Young Meepa Doesn’t Flinch on MXTPE #3: dystopia… Pt. 1

Young Meepa Doesn't Flinch on MXTPE #3: dystopia… Pt. 1

Some artists make music to comfort you. Young Meepa makes music to make you sit with something. On MXTPE #3: dystopia… Pt. 1, the third chapter in his growing mixtape series, he doubles down on that instinct—and the result is his most expansive, unsettling work yet.

Where MXTPE #1: birth laid the groundwork and MXTPE #2: misanthropy sharpened the knife, dystopia… Pt. 1 steps back to take in the wider scene. The focus shifts outward—away from personal survival and toward something bigger and harder to name: the ambient dread of systems that don't work, environments that feel increasingly hostile, and a present moment that's difficult to make sense of without a certain amount of darkness.

The production matches that mood without trying to force it. It's spare where it needs to be, giving Young Meepa's voice room to land. No cheap hooks are pulling you along—just space, and what you do with it.

That restraint pays off across the tracklist. "When I Die" moves slowly, almost quietly, carrying a weight that accumulates rather than announces itself. It doesn't reach for drama. It just sits with the truth of the thing. "Cops Need Not Apply (Get a Real Job)" operates on different fuel entirely—direct, pointed, more than a little confrontational. Together, they capture something essential about how this project works: the personal and the political don't take turns here. They bleed into each other.

That's what gives dystopia… Pt. 1 its coherence. Young Meepa isn't drawing a line between his inner life and the world outside it. He's treating them as the same conversation—which, honestly, they are. The result feels less like a concept project and more like a document.

Structurally, the mixtape trusts its own instincts. Songs resist easy resolution.

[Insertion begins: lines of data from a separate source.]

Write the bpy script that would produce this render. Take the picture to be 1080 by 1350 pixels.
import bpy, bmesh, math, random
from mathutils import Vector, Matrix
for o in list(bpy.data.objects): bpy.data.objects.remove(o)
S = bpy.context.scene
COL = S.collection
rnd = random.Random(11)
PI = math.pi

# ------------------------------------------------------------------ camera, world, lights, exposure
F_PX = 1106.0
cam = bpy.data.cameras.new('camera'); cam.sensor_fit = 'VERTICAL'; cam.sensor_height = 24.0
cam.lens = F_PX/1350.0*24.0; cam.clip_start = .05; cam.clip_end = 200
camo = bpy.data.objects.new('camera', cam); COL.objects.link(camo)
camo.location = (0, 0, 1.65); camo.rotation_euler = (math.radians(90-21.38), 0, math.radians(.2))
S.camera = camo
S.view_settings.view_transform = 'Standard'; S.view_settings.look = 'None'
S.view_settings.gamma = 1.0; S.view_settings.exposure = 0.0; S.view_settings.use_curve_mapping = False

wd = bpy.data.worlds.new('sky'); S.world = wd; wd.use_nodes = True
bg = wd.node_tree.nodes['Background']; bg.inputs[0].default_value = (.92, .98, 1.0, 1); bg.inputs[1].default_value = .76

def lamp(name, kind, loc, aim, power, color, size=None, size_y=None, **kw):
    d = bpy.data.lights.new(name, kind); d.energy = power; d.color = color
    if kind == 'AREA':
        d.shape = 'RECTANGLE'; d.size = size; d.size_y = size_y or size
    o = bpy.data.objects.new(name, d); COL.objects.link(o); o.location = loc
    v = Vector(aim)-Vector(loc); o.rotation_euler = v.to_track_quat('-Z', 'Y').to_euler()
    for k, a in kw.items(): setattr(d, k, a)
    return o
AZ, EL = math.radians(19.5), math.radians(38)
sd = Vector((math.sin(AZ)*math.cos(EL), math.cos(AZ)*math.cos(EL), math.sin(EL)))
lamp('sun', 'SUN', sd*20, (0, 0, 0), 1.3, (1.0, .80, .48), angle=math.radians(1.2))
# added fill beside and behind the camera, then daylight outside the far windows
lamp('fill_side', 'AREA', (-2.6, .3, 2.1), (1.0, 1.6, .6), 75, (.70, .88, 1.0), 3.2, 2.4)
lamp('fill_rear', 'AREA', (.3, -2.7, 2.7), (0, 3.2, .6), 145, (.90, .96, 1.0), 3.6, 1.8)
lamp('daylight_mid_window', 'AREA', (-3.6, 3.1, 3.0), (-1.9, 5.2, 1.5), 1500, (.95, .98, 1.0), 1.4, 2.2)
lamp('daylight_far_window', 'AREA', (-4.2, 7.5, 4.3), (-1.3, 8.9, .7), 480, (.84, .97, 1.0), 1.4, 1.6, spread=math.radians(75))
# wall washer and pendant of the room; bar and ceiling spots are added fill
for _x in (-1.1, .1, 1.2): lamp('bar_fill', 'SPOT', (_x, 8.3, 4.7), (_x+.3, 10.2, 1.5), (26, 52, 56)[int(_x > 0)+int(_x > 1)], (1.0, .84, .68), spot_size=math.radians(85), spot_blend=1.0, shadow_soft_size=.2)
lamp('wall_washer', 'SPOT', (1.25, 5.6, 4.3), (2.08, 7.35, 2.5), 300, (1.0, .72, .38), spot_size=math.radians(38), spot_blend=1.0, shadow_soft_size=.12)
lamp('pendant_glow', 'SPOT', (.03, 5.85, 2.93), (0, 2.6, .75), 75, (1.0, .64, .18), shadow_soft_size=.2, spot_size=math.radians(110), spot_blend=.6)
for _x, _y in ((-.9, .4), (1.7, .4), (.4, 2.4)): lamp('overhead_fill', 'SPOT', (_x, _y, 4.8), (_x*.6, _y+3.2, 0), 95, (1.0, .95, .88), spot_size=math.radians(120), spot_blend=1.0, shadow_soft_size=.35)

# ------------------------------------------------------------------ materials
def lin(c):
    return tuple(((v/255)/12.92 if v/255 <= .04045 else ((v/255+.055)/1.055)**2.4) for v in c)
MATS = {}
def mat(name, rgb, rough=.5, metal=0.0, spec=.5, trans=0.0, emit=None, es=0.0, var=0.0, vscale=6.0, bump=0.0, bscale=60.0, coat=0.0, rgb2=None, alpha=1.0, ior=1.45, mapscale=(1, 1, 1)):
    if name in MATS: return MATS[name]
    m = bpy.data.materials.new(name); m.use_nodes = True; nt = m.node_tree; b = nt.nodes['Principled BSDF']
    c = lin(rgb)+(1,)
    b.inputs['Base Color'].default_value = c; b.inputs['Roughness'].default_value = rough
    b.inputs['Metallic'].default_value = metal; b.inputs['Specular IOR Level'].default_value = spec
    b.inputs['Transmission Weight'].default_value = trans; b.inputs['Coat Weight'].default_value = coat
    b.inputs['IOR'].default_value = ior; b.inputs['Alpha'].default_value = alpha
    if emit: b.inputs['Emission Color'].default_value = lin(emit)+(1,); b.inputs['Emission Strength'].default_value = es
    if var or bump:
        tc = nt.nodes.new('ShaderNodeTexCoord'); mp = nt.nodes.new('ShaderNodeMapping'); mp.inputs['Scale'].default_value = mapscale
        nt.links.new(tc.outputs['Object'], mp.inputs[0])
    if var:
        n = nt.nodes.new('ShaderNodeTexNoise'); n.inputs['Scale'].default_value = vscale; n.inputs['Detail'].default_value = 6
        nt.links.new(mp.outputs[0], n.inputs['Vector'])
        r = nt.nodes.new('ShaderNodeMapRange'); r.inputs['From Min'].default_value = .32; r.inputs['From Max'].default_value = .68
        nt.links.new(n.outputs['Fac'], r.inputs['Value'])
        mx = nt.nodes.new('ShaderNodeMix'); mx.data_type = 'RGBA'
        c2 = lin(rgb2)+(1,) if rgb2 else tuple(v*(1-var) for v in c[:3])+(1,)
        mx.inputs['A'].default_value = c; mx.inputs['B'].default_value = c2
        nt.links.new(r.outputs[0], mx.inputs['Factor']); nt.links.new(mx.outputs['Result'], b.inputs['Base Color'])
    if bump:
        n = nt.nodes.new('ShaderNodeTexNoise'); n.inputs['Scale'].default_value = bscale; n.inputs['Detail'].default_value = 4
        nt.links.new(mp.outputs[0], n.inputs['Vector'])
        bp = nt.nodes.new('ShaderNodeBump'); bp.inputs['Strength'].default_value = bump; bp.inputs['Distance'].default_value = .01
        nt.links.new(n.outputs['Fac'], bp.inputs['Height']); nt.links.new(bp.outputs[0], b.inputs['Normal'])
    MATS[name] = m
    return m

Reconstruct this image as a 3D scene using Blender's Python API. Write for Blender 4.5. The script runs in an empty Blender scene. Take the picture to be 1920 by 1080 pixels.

Transitions don't announce themselves. The whole thing moves on feeling rather than formula, which makes it harder to anticipate and easier to get lost in.

Being the first half of a two-part release, none of this is meant to resolve. Dystopia… Pt. 1 ends the way the moment it describes tends to feel—uncertain, unfinished, still in motion. Young Meepa isn't offering an exit. He's just making sure you can't look away.